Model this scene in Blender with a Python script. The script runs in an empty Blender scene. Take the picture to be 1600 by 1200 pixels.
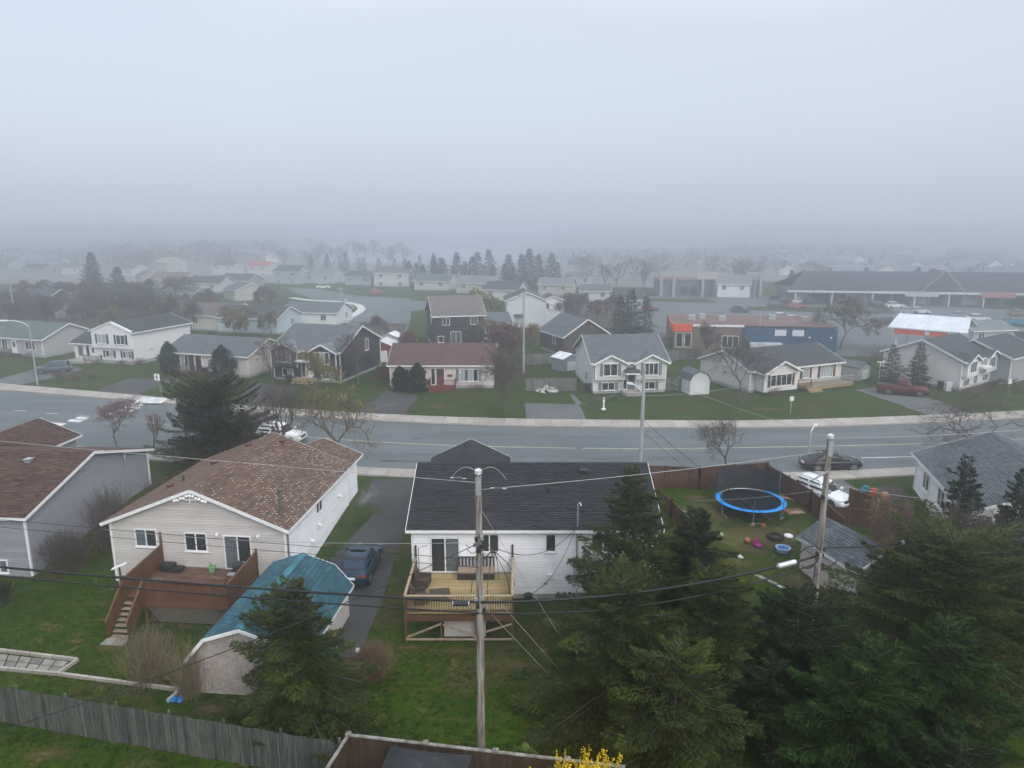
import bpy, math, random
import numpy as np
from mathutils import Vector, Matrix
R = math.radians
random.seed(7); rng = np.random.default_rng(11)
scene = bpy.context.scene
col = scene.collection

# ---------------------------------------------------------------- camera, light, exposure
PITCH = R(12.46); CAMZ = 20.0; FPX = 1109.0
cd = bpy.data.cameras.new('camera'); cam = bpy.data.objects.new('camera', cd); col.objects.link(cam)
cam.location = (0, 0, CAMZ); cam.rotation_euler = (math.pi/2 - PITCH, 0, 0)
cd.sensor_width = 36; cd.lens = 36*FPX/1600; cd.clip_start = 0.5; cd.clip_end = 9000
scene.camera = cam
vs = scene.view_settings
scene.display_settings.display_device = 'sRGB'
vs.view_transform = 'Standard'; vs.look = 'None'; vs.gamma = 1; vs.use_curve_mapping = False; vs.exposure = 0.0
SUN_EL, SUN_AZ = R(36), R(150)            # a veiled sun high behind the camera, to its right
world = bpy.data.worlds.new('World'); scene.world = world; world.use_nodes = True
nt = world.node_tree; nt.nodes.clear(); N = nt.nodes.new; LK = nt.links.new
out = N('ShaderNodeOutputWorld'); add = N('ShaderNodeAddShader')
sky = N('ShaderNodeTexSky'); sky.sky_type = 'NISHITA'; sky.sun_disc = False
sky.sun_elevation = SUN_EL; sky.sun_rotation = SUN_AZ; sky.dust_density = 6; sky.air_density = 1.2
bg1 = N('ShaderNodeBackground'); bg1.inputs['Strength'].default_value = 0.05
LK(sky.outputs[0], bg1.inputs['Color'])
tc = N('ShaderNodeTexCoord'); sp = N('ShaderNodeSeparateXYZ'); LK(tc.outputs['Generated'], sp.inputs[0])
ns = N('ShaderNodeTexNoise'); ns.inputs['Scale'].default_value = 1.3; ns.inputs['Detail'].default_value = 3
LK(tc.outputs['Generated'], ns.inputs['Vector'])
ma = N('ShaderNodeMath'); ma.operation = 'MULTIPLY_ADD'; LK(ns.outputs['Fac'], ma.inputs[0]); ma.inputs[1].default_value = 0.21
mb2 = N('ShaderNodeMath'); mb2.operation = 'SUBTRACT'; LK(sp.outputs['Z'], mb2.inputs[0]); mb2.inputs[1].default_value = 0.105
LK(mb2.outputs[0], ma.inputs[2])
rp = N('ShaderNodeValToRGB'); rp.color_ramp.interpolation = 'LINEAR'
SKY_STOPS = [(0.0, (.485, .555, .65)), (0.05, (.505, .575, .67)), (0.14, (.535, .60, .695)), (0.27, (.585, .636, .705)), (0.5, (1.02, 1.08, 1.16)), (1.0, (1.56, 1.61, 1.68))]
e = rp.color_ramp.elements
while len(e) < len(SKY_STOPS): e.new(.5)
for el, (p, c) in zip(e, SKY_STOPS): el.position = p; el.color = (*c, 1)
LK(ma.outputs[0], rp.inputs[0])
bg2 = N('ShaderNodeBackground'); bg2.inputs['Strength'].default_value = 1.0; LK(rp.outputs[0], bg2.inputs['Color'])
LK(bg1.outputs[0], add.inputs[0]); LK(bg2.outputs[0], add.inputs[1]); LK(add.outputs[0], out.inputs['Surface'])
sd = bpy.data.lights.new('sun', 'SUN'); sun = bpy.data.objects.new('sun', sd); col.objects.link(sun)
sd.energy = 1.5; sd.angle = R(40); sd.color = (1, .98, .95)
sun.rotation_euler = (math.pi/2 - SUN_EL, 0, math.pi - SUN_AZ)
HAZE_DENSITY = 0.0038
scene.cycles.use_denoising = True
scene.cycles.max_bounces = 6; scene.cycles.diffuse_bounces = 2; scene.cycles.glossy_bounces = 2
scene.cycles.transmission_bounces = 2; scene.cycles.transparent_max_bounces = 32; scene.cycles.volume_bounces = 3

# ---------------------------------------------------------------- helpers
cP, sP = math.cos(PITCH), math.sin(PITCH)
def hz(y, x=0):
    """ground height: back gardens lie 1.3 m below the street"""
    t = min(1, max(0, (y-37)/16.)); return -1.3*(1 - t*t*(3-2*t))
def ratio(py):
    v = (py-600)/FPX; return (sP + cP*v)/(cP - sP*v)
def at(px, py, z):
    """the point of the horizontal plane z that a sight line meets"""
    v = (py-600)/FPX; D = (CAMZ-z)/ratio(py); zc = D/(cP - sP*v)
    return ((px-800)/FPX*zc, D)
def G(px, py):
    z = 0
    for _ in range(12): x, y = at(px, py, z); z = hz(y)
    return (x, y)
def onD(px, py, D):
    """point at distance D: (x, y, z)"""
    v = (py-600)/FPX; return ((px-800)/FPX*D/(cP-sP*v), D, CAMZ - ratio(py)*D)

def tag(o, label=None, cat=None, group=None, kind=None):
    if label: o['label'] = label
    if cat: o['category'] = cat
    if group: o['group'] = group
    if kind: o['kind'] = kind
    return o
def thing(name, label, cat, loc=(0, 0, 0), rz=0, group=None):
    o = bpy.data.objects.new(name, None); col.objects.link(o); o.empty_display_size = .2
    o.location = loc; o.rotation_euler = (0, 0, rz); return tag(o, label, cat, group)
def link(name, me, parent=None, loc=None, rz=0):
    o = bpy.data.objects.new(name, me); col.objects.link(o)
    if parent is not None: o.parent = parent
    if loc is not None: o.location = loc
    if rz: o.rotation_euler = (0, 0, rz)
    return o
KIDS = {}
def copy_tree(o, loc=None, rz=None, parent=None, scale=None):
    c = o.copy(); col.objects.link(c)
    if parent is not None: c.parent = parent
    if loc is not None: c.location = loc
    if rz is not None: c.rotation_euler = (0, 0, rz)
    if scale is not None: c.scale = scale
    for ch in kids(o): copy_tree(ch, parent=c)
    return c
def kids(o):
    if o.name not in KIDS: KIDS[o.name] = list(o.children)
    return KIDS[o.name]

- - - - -

• [Task brief] Say how many lines hold the word "scene", giving the number and nothing else.

• [Written response] 10